Jun 14, 2022 - News

D.C. and Prince George's County police submit incomplete 2021 crime data

Photo: Sarah L. Voisin/The Washington Post via Getty Images

The District’s police department failed to fully report its 2021 crime data to the FBI, making it part of the 60% of law enforcement agencies nationwide that submitted incomplete data or no data at all, according to data given to Axios from a partnership with The Marshall Project.

  • The data lapse also occurred in neighboring Prince George’s County — which like D.C. saw a spike in murders and violent crime last year.

Why it matters, via The Marshall Project: The Washington region is part of a national data gap that experts say will make it harder to analyze crime data and fact-check claims politicians make about crime.

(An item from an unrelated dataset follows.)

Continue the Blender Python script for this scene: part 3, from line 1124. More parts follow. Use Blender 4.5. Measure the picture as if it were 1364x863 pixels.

  • "It's going to be really hard for policymakers to look at what crime looks like in their own community and compare it to similar communities," Jacob Kaplan, a criminologist at Princeton University, told The Marshall Project.
Data: FBI, The Marshall Project. Chart: Jared Whalen/Axios Visuals

The backdrop, via The Marshall Project: Last year, the FBI retired its nearly century-old national crime data collection program and switched to a new system, the National Incident-Based Reporting System, which gathers more specific information on each incident.

  • Even though the FBI announced the transition in 2015 and the federal government spent hundreds of millions of dollars to help local police make the switch, nearly 7,000 of the nation’s 18,000 law enforcement agencies did not send crime data to the voluntary program in 2021.

Meanwhile, Montgomery, Arlington, and Loudoun counties and the city of Alexandria fully reported their 2021 crime data.

What happened: In D.C., the Metropolitan Police Department says it switched from the old data collection reporting system to the new one on Aug. 1, 2021. But, since the new reporting system requires a full year of data in order to be published, D.C.’s data from 2021 is not available, the department says.

The Prince George’s County Police Department said a technical issue led to its data lapse.

  • The department said it began reporting crime data to the new FBI system in 2019 using a file format that was not compatible with Maryland’s own reporting system.
  • The county instead reported directly to the FBI, but says it submitted half of its 2021 data after the FBI’s deadline for inclusion in its annual report.

What’s next: D.C. police said its crime data would be published quarterly by the FBI starting this year.